Women friends tend to value interdependence in reconciling their freedoms to be independent and dependent while men enact more independence. Women friends experience cross-pressures between affection and instrumentality, describing more emotional involvement than men. Juggling multiple household, employment, and recreational activities, expectations of caring and mutual reliance occasions strain in women’s friendships. Men’s friendships seem less emotionally charged and overtly affectionate, offering and receiving instrumental assistance while maintaining independence through reciprocity. Potentially volatile interplay between judgment and acceptance energizes women’s friendships. Caring and expecting much from friends, women more typically communicate evaluations. Men seem less concerned and more accepting of friends’ behaviors. Finally, women tend to be more expressive with friends and trust them with confidences. Avoiding vulnerability or burdening friends with personal concerns, men are more reserved and protective.

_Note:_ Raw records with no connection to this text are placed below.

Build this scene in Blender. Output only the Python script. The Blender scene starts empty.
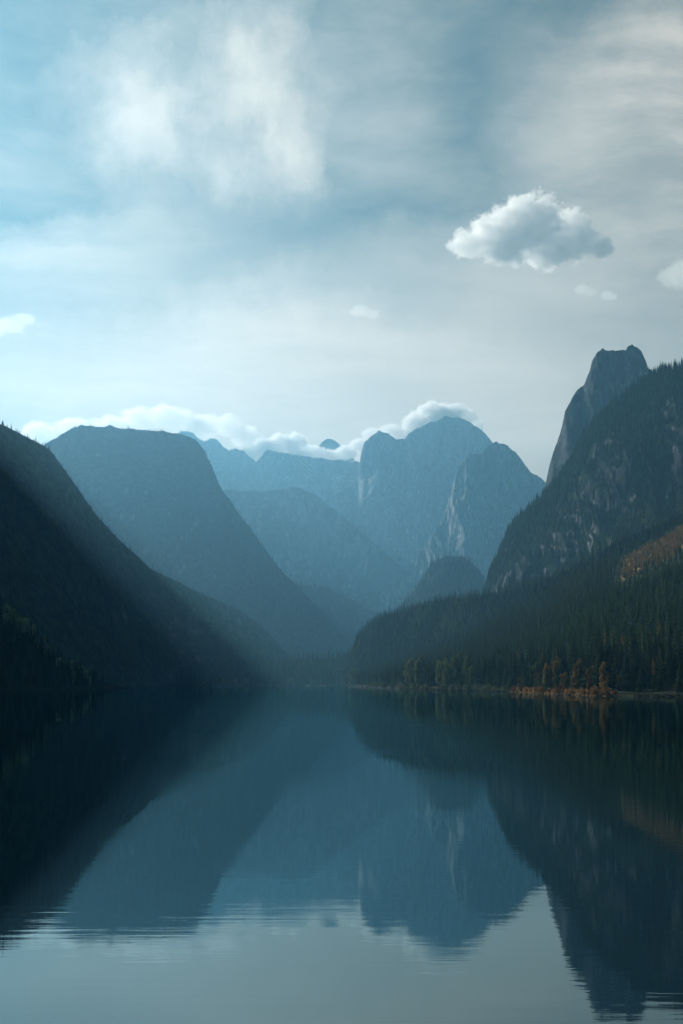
import bpy, bmesh, math, random
import numpy as np
from mathutils import Vector

rad = math.radians
random.seed(7)
RNG = np.random.default_rng(11)
C = bpy.context.scene.collection
S = bpy.context.scene

# ------------------------------------------------------------------ camera
F, CX, HY, CAMH = 35.0 / 36.0 * 1024.0, 341.5, 682.0, 6.0
cam_data = bpy.data.cameras.new('camera')
cam_data.sensor_fit = 'VERTICAL'
cam_data.sensor_height = 36.0
cam_data.lens = 35.0
cam_data.shift_y = (HY - 512.0) / 1024.0
cam_data.clip_start = 0.5
cam_data.clip_end = 60000.0
cam = bpy.data.objects.new('camera', cam_data)
C.objects.link(cam)
cam.location = (0, 0, CAMH)
cam.rotation_euler = (rad(90), 0, 0)
S.camera = cam

# ------------------------------------------------------------------ render settings
S.view_settings.view_transform = 'Standard'
S.view_settings.look = 'None'
S.view_settings.gamma = 1.0
S.view_settings.exposure = 0.35
S.view_settings.use_curve_mapping = False
S.render.engine = 'CYCLES'
cy = S.cycles
cy.max_bounces = 8
cy.diffuse_bounces = 2
cy.glossy_bounces = 3
cy.transmission_bounces = 2
cy.transparent_max_bounces = 8
cy.volume_bounces = 6
cy.volume_step_rate = 0.3
cy.use_denoising = True
cy.caustics_reflective = False
cy.caustics_refractive = False

# ------------------------------------------------------------------ light constants
SUN_AZ, SUN_EL = -41.0, 30.5            # azimuth from +Y, negative is to the left
SUN_POWER, SKY_STRENGTH = 5.0, 0.12
HAZE_DENSITY = 1.18e-4
HAZE_COLOR = (0.27, 0.645, 0.96)
HAZE_G = 0.56


# ------------------------------------------------------------------ node helpers
def math_node(nt, op, a, b=None, c=None, clamp=False):
    n = nt.nodes.new('ShaderNodeMath')
    n.operation = op
    n.use_clamp = clamp
    for i, v in enumerate((a, b, c)):
        if v is None:
            continue
        if isinstance(v, (int, float)):
            n.inputs[i].default_value = v
        else:
            nt.links.new(v, n.inputs[i])
    return n.outputs[0]


def vmath(nt, op, a, b=None):
    n = nt.nodes.new('ShaderNodeVectorMath')
    n.operation = op
    for i, v in enumerate((a, b)):
        if v is None:
            continue
        if isinstance(v, (tuple, list)):
            n.inputs[i].default_value = v
        else:
            nt.links.new(v, n.inputs[i])
    return n


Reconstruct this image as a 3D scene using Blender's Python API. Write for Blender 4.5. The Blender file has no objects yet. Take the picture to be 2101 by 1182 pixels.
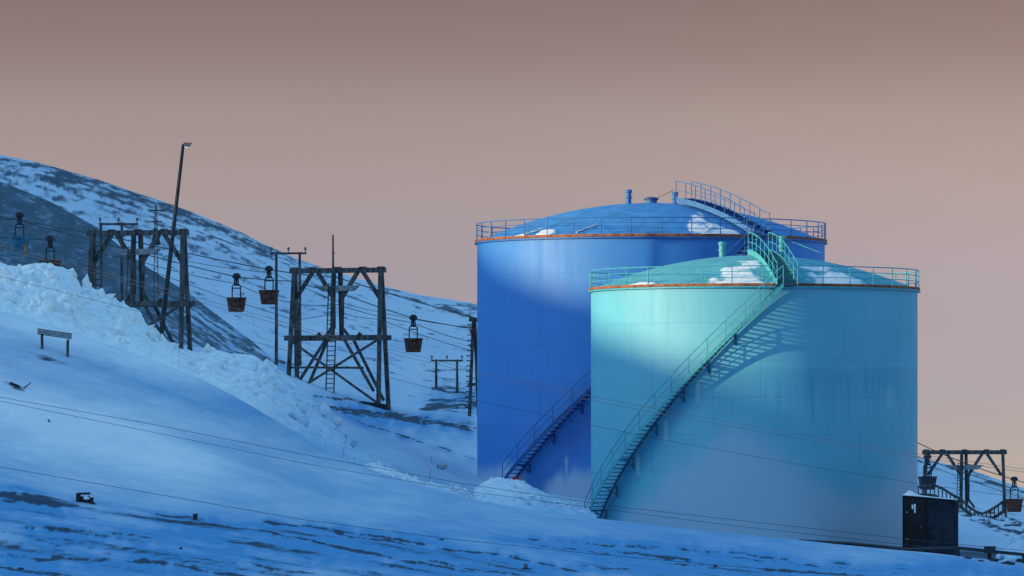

Emerging inquiries address friendships facilitating moral growth during youth, contributing ethically to adult life, and providing a basis for community development and political participation. Investigations are spanning and enriched by differences of religion, ethnicity, socioeconomic status, race, age, gender, and sexual orientation. Scholars probe friendship in educational and work settings, and the interplay among friendship, romance, and marriage. Gerontologists assess the comparative value of intimate friends versus companions for relieving loneliness and serving life satisfaction.
Bibliography:
- Rawlins, W. K. (1992) Friendship Matters: Communication, Dialectics, and the Life Course. Aldine de Gruyter, New York.
- Rawlins, W. K. (2009) The Compass of Friendship: Narratives, Identities, and Dialogues. Sage, Thousand Oaks, CA.
- Werking, K. J. (1997) We’re Just Good Friends: Women and Men in Nonromantic Relationships. Guilford Press, New York.